Yonkers students denounce school cutbacks

By our reporters
16 May 2011

The World Socialist Web Site spoke to students at Riverside High School in Yonkers, New York, about proposed school budget cuts for the city that call for the layoffs of over 400 teachers and the elimination of school transportation, extra-curricular activities, intramural sports and many other programs.

Arnesisha Hayes and Nigel Coleman

Arnesisha Hayes, who will graduate from the high school next year, told the WSWS, “I think the budget cuts are unfair, first of all because all after school programs and remedial classes are being eliminated. These are classes that students need. They want to cut summer school out as well. What will people do who need extra help learning or a remedial program?

“I think the layoff of 400 of our teachers is out of control. Our class sizes are too big already. We have 27 to 32 students in a class now. Many more people will need extra help if they cut teachers and increase the class sizes. A lot more people will not come to school if they cut bus transportation.

“It is not fair for the teachers to have their pay and benefits cut. What are they going to do to get income to take care of their kids?

“I blame the Board of Education for these cuts, but beyond that I think the Democrats and Republicans go along with these cuts. This is something no one disagrees on.
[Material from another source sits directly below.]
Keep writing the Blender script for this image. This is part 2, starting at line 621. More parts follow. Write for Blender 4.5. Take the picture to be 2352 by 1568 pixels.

We tried to demonstrate against the state budget cuts and the budget cuts here. We held a rally outside the school here, but nothing has changed.

“My family can’t pay a 5 percent property tax increase. A lot of people are struggling as it is. I think it would be fair if the rich were taxed to pay for education. The rich are spending a lot of money on unnecessary things. They don’t get taxed, and if they did, it wouldn’t hurt.”

Her friend, Nigel Coleman, a freshman, added, “The government is not going out to the people to ask what the people really want. I think these budget cuts are unfair. The rich have the money, but I think they are just greedy people who don’t want to share.”

Jose Arroyo

Jose Arroyo, a junior at Riverside, said, “Everyone wants the American dream, but with the budget cuts, it is fading. Some parents cannot afford to lose the bus service and drive their kids to school. They just can’t drive their kids, and when the school is far, students won’t be able to make it to class.

“I know many teachers have just completed college, and they face losing their jobs and their careers. I am against this. I don’t think it is fair that the teachers are being asked to give up their pay and benefits in addition to the layoffs. If they are laid off, the class sizes are going to increase by a substantial amount, and we won’t have the hands-on attention of our teachers. We will be getting less of an education, and this will deprive students of an equal opportunity for a future.

“I am upset about their cutting out sports. I don’t play sports, but people are interested in them and stay in school because of them. And some can get college scholarships through sports.

“It is sad to me that the first thing the Democrats and Republicans think to cut is education. The first thing the city of Yonkers thinks is cutting education. The significance of education is that it is the future.

“This nation from the time of Alexander Hamilton was based on the rich. It was based on the rich, and most of the politicians came from the rich. Very few came from the working class. The two party system represents the rich. The working class competes with the rich. If a public program is for the people, why isn’t it for all the people? The working class is the majority, but it is so hard for us to be heard. If we were, then we would tax the rich to pay for education, and they don’t want that.”